Origin Credit Advisers is launching a new multifamily credit fund aimed at taking advantage of shifting fundamentals in the housing sector and the renewed investor appetite for income-generation strategies secured by hard assets.

The firm's Origin Real Estate Credit Fund, an interval fund registered with the Securities and Exchange Commission, seeks to generate consistent income, preserve capital and offer portfolio exposure to both public and private multifamily credit strategies. The fund blends investments across the capital stack, including Freddie Mac–backed bonds, commercial real estate collateralized loan obligations (CRE CLOs) and direct loans to developers and operators. Its credit investments are generally supported by multifamily real estate.

The entity managing the pool is an affiliate of Origin Investments, a leading multifamily real estate investor with more than $3.6 billion in assets under management. The new closed-end fund's design reflects an effort to capitalize on a growing set of opportunities stemming from refinancing and construction completions in the multifamily sector.

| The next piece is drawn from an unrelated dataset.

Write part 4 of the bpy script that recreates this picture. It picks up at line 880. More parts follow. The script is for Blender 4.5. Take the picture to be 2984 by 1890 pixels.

Tom Briney, president and chief investment officer at Origin, described the fund as an evergreen vehicle, meaning both raising and deploying capital can continue indefinitely.

"We can defensibly be at $1 billion at some point in 2027, which will allow larger investors to feel comfortable about their investment relative to fund size, ultimately leading to accelerated fund growth from there," Briney told GlobeSt.com.

He noted that the fund primarily targets investment-grade opportunities, which tend to be larger in scale.

"The sweet spot for our investments today ranges from $30 million to $75 million, with the ability to deviate for the right opportunity," according to Briney.

Briney contrasted credit funds tied to projected cash flows with those backed by tangible real estate assets.

"Real estate funds, backed by hard assets, have more opportunities to limit downside risk if the investment doesn't go as planned," he said.

"Additionally, real estate-backed credit funds structured as real estate investment trusts can reduce an investor's tax liability on ordinary distributions by 20%."

He also pointed to what he called one of real estate's "best-kept secrets": the Freddie Mac advantage. These types of loans, he explained, have posted some of the lowest loss rates in commercial real estate dating back to the early 1990s but still deliver some of the strongest returns.

"Freddie Mac is very selective about whom they partner with and has an exceptionally long and thorough due diligence process, creating high barriers to partnership," Briney said. "Most credit investors don't have access to certain high-performing Freddie Mac bonds."

Another overlooked opportunity, Briney added, lies in bridge-to-permanent loans in multifamily credit.

"Many borrowers are wrapping up construction projects or have reached the end of their 2022 or 2023 business plans and need to refinance," he said.

"These opportunities are prevalent and yield low double-digit returns, similar to equity with credit risk. While the opportunity is in plain sight, executing the business plan requires significant infrastructure and expertise. Many groups may have expertise or infrastructure, but not both."